Snyk Expands into Application Risk
Chainguard
Snyk’s move into application risk management shows that developer security is no longer just about finding bad code, it is about deciding which applications matter most, which controls are missing, and where security teams should spend scarce remediation time. Enso added application inventory, ownership mapping, and posture coverage, while later deals like Helios and Probely extended that view from code into runtime and web/API testing, giving Snyk a wider code to cloud surface than pure scanners like Semgrep and supply chain hardening vendors like Chainguard.
-
Enso was the step that pushed Snyk from scan results into ASPM. In practice, that means showing a security team a map of all apps, who owns them, which repos and cloud assets connect to them, which tools are deployed, and which high value apps still have gaps.
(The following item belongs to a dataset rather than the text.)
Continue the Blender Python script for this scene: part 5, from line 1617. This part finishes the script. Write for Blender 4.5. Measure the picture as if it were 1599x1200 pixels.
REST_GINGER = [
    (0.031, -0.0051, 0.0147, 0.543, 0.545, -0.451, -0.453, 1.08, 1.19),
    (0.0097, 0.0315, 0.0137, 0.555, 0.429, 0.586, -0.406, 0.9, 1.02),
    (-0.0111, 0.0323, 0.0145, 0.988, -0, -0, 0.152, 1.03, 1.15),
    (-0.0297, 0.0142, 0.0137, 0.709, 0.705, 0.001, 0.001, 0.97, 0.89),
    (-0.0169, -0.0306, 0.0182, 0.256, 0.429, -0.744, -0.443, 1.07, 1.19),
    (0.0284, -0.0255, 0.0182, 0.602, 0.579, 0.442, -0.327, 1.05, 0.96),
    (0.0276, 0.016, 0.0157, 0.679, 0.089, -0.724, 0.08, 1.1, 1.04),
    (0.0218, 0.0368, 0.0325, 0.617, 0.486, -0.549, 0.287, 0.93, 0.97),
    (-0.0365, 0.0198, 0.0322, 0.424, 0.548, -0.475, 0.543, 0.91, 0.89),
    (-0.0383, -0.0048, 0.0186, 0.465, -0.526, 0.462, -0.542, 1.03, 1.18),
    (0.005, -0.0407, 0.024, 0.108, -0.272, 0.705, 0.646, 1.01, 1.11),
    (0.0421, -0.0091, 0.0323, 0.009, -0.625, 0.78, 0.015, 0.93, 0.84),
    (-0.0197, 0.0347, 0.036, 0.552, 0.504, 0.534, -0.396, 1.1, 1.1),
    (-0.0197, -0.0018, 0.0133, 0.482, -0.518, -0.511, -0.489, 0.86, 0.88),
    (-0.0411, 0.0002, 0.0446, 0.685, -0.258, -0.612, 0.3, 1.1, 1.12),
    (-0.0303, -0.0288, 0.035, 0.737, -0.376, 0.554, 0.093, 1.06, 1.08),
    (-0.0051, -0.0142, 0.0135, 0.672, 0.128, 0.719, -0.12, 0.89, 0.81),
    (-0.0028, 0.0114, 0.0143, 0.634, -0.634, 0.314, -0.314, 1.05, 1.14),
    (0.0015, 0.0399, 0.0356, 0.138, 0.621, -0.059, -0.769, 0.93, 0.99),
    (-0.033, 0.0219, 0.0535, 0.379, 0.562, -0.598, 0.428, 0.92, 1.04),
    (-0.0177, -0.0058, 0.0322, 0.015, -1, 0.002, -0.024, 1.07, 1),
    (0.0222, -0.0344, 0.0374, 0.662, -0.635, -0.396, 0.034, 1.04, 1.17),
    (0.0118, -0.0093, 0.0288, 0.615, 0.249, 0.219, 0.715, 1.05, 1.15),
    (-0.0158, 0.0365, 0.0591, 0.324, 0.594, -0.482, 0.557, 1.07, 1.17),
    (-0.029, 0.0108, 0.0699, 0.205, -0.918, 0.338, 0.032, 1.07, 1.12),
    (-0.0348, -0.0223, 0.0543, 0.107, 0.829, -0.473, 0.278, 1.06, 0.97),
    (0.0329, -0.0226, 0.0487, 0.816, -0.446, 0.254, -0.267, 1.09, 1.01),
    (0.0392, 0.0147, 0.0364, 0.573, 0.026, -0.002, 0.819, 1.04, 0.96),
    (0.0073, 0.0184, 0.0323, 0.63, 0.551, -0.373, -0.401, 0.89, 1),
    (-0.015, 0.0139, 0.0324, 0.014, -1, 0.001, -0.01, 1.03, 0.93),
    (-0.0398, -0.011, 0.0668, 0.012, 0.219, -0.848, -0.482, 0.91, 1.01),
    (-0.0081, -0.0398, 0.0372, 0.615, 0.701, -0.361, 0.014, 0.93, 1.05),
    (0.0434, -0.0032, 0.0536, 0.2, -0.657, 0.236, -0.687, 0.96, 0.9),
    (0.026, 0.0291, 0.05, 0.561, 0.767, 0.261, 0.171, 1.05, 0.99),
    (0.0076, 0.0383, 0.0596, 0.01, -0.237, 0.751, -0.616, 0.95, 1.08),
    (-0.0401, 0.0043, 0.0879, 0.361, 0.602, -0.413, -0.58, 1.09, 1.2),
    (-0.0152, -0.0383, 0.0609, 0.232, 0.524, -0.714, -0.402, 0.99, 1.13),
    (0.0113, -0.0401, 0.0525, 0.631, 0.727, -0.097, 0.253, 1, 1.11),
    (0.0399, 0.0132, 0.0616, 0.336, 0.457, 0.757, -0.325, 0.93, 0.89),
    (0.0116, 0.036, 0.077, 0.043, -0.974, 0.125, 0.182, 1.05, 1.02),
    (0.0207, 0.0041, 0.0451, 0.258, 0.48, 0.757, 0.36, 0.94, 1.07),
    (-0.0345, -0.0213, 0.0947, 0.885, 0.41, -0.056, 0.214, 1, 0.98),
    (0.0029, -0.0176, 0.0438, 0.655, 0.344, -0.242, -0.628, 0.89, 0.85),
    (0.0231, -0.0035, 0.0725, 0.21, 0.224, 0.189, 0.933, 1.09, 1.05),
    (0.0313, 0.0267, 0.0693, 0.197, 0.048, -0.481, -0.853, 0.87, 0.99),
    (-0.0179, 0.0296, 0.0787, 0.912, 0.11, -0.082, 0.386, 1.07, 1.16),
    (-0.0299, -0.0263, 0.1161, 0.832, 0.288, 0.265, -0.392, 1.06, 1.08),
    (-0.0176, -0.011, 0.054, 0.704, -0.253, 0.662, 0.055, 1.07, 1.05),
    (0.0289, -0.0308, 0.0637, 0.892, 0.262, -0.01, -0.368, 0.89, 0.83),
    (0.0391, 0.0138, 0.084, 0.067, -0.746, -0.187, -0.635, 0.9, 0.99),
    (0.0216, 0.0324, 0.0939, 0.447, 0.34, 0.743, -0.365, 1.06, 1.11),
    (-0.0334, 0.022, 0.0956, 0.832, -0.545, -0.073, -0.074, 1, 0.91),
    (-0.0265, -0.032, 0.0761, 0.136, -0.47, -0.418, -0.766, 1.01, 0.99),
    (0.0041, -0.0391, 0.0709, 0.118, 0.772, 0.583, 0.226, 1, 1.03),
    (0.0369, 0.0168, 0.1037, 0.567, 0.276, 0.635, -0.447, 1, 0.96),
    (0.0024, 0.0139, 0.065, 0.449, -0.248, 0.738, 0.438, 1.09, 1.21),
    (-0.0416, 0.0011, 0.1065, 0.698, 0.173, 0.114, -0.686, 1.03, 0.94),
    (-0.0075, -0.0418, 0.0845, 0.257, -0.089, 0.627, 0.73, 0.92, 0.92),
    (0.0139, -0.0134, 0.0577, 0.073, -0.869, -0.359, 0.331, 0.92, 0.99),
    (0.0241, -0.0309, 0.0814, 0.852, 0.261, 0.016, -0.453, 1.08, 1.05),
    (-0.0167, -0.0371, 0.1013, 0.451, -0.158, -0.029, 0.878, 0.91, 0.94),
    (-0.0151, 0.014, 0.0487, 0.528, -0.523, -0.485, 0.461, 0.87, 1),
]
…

That is a budgeting and workflow product, not just a scanner.
-
This is why Snyk competes differently from Chainguard. Snyk helps teams prioritize and remediate issues across code, containers, IaC, APIs, and runtime signals inside IDEs and CI pipelines. Chainguard sells rebuilt, minimal base images and patched packages that remove whole classes of issues before a developer ever scans anything.
-
The broader platform has made Snyk more enterprise friendly, but it also puts Snyk into a tougher bundle fight. GitHub, Wiz, Palo Alto Networks, and CrowdStrike can fold AppSec into products buyers already use, while Semgrep and Endor Labs attack on lower noise and AI native remediation.
The next phase is a race to own the control plane for software risk. Snyk is assembling that layer through acquisitions and AI agents, while Chainguard is moving upward from hardened artifacts into more of the stack. The winners will be the vendors that not only find problems, but also fit cleanly into how developers build and how security teams govern at scale.